(Given request): Return only the lines from the top of the data down to the one that holds "return n.outputs[2]", both included, without any pictures.

(Provided records):
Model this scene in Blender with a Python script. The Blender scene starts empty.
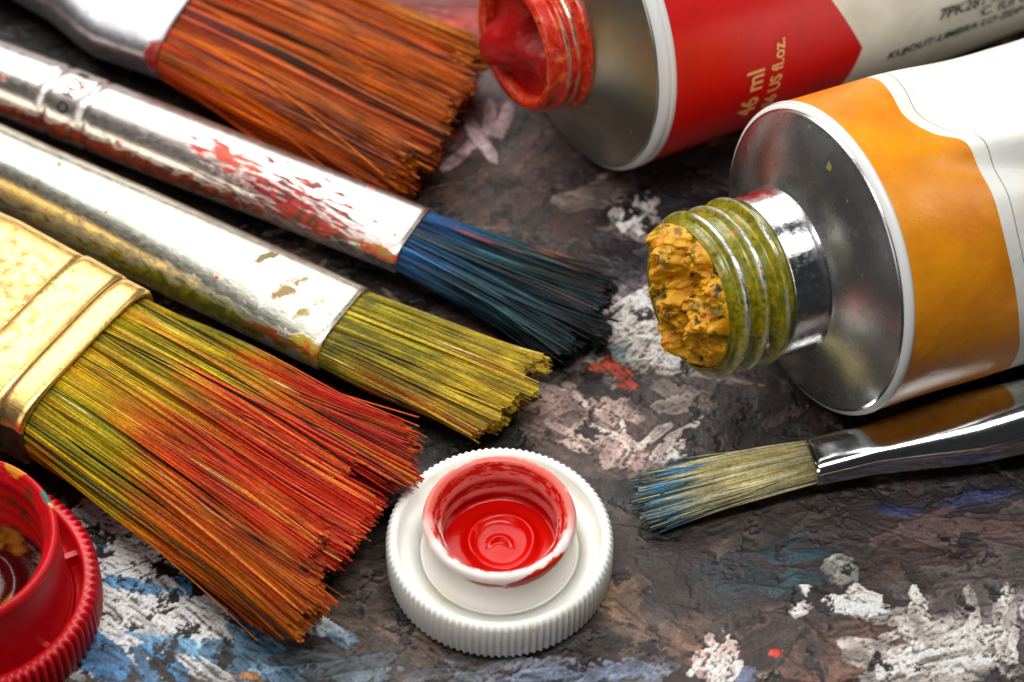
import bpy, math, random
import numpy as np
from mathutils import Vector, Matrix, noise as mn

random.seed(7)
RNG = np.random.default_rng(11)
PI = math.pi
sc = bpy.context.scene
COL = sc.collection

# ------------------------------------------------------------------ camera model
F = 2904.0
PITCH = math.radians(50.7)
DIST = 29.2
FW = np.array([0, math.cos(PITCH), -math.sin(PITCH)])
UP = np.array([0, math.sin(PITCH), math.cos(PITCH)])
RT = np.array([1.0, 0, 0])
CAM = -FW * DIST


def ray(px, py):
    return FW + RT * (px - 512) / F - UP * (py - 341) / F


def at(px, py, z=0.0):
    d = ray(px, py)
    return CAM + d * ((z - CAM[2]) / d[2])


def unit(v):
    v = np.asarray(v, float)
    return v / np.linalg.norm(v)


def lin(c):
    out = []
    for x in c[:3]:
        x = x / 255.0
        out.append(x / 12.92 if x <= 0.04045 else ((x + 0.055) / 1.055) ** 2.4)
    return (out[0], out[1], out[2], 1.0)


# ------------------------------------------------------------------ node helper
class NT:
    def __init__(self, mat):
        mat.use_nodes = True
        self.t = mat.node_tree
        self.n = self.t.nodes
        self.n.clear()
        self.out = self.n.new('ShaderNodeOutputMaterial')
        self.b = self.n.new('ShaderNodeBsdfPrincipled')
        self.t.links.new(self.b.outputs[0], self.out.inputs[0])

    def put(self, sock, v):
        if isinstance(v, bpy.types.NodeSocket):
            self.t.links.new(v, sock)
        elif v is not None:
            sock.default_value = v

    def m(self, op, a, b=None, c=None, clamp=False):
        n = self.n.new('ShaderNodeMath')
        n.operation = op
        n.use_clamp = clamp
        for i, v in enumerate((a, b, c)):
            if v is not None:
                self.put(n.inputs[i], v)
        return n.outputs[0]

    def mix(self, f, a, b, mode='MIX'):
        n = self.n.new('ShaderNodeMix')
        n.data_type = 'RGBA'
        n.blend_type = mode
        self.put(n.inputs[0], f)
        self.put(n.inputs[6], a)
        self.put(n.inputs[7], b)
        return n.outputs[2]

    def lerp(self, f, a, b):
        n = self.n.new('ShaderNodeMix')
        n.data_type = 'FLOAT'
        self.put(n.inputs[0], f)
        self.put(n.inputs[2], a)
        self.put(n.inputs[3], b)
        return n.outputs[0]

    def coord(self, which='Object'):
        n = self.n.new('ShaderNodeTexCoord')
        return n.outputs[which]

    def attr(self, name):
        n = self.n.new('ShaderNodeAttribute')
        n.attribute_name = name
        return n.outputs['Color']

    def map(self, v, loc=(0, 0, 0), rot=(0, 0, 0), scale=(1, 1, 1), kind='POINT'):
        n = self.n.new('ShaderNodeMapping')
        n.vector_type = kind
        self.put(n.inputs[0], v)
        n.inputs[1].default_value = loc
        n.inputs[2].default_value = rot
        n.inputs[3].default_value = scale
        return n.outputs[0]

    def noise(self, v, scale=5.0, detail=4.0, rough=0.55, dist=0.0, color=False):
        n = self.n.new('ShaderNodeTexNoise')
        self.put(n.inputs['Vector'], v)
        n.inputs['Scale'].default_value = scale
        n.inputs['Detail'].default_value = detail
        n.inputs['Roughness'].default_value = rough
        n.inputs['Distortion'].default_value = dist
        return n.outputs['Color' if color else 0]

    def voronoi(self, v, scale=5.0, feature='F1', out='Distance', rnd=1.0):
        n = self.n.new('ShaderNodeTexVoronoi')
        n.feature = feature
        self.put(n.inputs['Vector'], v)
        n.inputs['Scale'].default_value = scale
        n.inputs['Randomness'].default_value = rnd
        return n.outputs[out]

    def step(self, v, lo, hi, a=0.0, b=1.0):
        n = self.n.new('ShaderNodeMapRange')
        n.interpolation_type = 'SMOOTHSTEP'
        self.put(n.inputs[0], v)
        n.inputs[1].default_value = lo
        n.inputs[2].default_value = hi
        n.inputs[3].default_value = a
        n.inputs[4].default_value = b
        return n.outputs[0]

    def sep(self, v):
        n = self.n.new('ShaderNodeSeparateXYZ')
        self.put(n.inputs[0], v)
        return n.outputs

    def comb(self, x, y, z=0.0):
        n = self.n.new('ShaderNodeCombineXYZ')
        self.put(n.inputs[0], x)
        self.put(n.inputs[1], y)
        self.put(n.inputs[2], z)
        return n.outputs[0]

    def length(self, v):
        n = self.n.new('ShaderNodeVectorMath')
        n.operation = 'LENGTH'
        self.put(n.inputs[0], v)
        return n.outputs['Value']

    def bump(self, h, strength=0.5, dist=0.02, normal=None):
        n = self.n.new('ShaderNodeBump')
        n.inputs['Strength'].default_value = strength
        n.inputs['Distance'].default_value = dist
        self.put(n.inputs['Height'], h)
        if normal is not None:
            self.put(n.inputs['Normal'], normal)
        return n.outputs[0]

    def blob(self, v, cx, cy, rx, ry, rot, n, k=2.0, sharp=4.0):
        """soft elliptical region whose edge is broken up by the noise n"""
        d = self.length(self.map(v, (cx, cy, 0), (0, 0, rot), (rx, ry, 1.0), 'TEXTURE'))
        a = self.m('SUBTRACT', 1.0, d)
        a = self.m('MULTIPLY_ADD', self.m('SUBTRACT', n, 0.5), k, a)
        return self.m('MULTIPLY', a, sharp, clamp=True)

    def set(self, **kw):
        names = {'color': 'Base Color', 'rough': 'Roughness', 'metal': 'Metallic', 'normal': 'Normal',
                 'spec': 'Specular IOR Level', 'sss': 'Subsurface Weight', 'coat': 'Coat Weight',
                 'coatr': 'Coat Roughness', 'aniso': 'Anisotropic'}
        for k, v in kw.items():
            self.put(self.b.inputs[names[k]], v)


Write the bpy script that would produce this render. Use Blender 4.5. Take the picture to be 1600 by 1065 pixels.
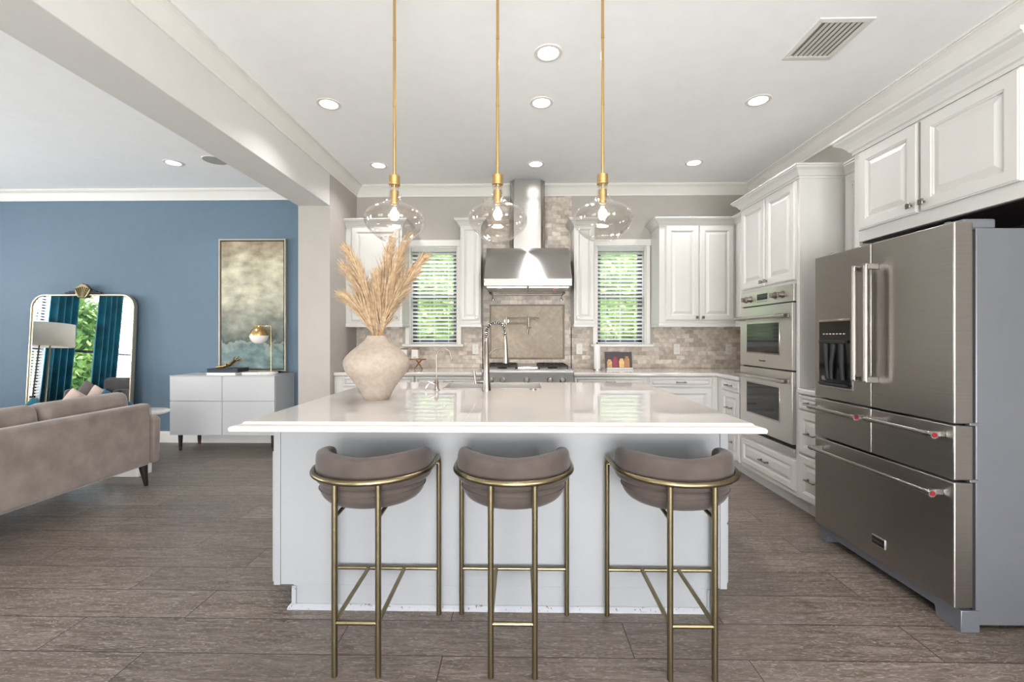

(Response to this exercise):
Model this scene in Blender with a Python script. The Blender scene starts empty.
import bpy, math, random
import numpy as np
from mathutils import Vector, Matrix, noise as mn

random.seed(7)
RNG = np.random.default_rng(11)
PI = math.pi
sc = bpy.context.scene
COL = sc.collection

# ------------------------------------------------------------------ camera model
F = 2904.0
PITCH = math.radians(50.7)
DIST = 29.2
FW = np.array([0, math.cos(PITCH), -math.sin(PITCH)])
UP = np.array([0, math.sin(PITCH), math.cos(PITCH)])
RT = np.array([1.0, 0, 0])
CAM = -FW * DIST


def ray(px, py):
    return FW + RT * (px - 512) / F - UP * (py - 341) / F


def at(px, py, z=0.0):
    d = ray(px, py)
    return CAM + d * ((z - CAM[2]) / d[2])


def unit(v):
    v = np.asarray(v, float)
    return v / np.linalg.norm(v)


def lin(c):
    out = []
    for x in c[:3]:
        x = x / 255.0
        out.append(x / 12.92 if x <= 0.04045 else ((x + 0.055) / 1.055) ** 2.4)
    return (out[0], out[1], out[2], 1.0)


# ------------------------------------------------------------------ node helper
class NT:
    def __init__(self, mat):
        mat.use_nodes = True
        self.t = mat.node_tree
        self.n = self.t.nodes
        self.n.clear()
        self.out = self.n.new('ShaderNodeOutputMaterial')
        self.b = self.n.new('ShaderNodeBsdfPrincipled')
        self.t.links.new(self.b.outputs[0], self.out.inputs[0])

    def put(self, sock, v):
        if isinstance(v, bpy.types.NodeSocket):
            self.t.links.new(v, sock)
        elif v is not None:
            sock.default_value = v

    def m(self, op, a, b=None, c=None, clamp=False):
        n = self.n.new('ShaderNodeMath')
        n.operation = op
        n.use_clamp = clamp
        for i, v in enumerate((a, b, c)):
            if v is not None:
                self.put(n.inputs[i], v)
        return n.outputs[0]

    def mix(self, f, a, b, mode='MIX'):
        n = self.n.new('ShaderNodeMix')
        n.data_type = 'RGBA'
        n.blend_type = mode
        self.put(n.inputs[0], f)
        self.put(n.inputs[6], a)
        self.put(n.inputs[7], b)
        return n.outputs[2]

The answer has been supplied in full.